Erradicação é difícil, mas possível
Cerca de três quartos dos impactos negativos causados por espécies invasoras ocorrem em terra, especialmente em florestas, bosques e áreas cultivadas.
Embora os invasores possam se apresentar de várias formas, incluindo micróbios, invertebrados e plantas, os animais geralmente causam o maior impacto ambiental, especialmente os predadores, disse Roy.
Nas ilhas, muitas espécies evoluíram sem predadores e, portanto, têm poucas defesas e são "muito ingênuas", afirmou Pauchard. "Os pássaros da Nova Zelândia não tinham experiência com ratos até que os humanos chegaram e trouxeram os ratos. Seus ninhos ficam no nível do solo."

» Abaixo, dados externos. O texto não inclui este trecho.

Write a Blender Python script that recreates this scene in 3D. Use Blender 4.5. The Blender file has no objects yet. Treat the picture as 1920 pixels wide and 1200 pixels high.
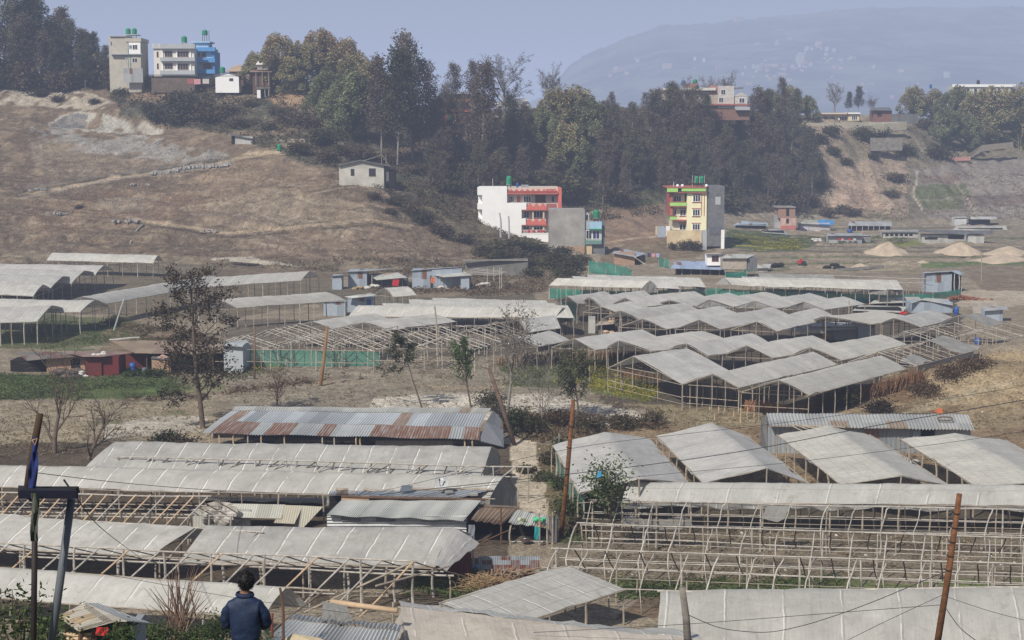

É difícil se livrar de espécies invasoras depois que elas se estabelecem. Algumas ilhas da Polinésia Francesa tiveram sucesso na erradicação de ratos e coelhos invasores com armadilhas e envenenamentos. Mas populações maiores que se reproduzem rapidamente podem ser complexas de lidar. E plantas invasoras geralmente deixam suas sementes dormentes no solo por anos.
Segundo os cientistas, as medidas de prevenção por meio de biossegurança nas fronteiras e controles de importação são as mais eficazes. Um exemplo de sucesso é a redução da ocorrência do percevejo-fedorento na Oceania. "Uma das mensagens mais importantes do relatório é que é possível obter progressos ambiciosos ao lidar com espécies invasoras", disse o professor Peter Stoett, do Canadá.
Em dezembro passado, governos de diversos países do mundo comprometeram-se a reduzir a introdução e o estabelecimento de espécies invasoras prioritárias em pelo menos 50% até 2030, ao assinarem o Marco Global para a Diversidade.
Segundo o relatório apresentado nesta segunda-feira, 80% dos países têm metas relacionadas ao gerenciamento de espécies invasoras, mas apenas 17% têm leis ou normas específicas para lidar com o tema. Além disso, 45% dos países não destinam recursos para o gerenciamento de espécies invasoras.